* _WHAT THE EXERCISE ASKS_
The lines to be extracted run from the start of the listing through the line containing "M['stem_brown'], rc, smooth=True)"; copy them exactly and nothing else.
══════════
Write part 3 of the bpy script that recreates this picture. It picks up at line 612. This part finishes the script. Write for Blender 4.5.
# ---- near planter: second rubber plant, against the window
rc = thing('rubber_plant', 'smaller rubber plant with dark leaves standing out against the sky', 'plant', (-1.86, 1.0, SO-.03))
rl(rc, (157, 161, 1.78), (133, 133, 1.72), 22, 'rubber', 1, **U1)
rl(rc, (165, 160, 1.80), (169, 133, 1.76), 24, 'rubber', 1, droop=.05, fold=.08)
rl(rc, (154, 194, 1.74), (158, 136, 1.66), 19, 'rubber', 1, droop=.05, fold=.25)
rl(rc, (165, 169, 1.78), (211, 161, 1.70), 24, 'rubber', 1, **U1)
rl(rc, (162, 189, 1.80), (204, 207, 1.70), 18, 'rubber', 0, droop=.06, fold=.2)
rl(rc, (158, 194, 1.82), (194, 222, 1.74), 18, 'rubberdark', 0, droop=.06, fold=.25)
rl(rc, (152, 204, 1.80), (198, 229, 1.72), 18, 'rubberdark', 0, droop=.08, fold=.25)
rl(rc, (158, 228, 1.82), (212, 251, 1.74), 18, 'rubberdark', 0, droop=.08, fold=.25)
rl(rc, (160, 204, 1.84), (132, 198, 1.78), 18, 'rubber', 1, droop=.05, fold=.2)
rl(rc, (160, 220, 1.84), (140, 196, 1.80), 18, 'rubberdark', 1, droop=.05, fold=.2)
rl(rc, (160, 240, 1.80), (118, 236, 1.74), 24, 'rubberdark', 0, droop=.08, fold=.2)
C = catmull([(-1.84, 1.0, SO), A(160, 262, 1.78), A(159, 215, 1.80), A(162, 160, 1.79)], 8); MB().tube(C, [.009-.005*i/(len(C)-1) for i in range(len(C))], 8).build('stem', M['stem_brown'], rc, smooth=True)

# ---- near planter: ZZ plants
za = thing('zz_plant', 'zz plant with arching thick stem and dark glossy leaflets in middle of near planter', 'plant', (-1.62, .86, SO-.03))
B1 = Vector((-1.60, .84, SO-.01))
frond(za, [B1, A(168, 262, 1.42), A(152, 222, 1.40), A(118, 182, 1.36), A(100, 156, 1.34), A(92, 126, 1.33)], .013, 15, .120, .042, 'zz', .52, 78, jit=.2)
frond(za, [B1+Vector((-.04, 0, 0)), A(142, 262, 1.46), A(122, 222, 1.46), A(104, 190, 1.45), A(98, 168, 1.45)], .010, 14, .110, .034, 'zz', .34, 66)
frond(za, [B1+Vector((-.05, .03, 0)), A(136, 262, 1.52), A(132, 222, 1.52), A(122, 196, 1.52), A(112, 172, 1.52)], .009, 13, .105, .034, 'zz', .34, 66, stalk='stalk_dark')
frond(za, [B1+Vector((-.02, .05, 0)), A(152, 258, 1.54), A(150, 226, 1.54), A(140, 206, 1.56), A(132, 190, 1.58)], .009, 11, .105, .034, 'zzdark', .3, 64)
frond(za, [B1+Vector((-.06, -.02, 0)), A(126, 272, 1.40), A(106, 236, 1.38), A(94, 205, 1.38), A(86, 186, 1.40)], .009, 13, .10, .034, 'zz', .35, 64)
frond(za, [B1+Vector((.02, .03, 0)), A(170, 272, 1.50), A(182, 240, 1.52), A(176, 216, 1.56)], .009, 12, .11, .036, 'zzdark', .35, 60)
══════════
* _EXERCISE SOLUTION_
Write part 3 of the bpy script that recreates this picture. It picks up at line 612. This part finishes the script. Write for Blender 4.5.
# ---- near planter: second rubber plant, against the window
rc = thing('rubber_plant', 'smaller rubber plant with dark leaves standing out against the sky', 'plant', (-1.86, 1.0, SO-.03))
rl(rc, (157, 161, 1.78), (133, 133, 1.72), 22, 'rubber', 1, **U1)
rl(rc, (165, 160, 1.80), (169, 133, 1.76), 24, 'rubber', 1, droop=.05, fold=.08)
rl(rc, (154, 194, 1.74), (158, 136, 1.66), 19, 'rubber', 1, droop=.05, fold=.25)
rl(rc, (165, 169, 1.78), (211, 161, 1.70), 24, 'rubber', 1, **U1)
rl(rc, (162, 189, 1.80), (204, 207, 1.70), 18, 'rubber', 0, droop=.06, fold=.2)
rl(rc, (158, 194, 1.82), (194, 222, 1.74), 18, 'rubberdark', 0, droop=.06, fold=.25)
rl(rc, (152, 204, 1.80), (198, 229, 1.72), 18, 'rubberdark', 0, droop=.08, fold=.25)
rl(rc, (158, 228, 1.82), (212, 251, 1.74), 18, 'rubberdark', 0, droop=.08, fold=.25)
rl(rc, (160, 204, 1.84), (132, 198, 1.78), 18, 'rubber', 1, droop=.05, fold=.2)
rl(rc, (160, 220, 1.84), (140, 196, 1.80), 18, 'rubberdark', 1, droop=.05, fold=.2)
rl(rc, (160, 240, 1.80), (118, 236, 1.74), 24, 'rubberdark', 0, droop=.08, fold=.2)
C = catmull([(-1.84, 1.0, SO), A(160, 262, 1.78), A(159, 215, 1.80), A(162, 160, 1.79)], 8); MB().tube(C, [.009-.005*i/(len(C)-1) for i in range(len(C))], 8).build('stem', M['stem_brown'], rc, smooth=True)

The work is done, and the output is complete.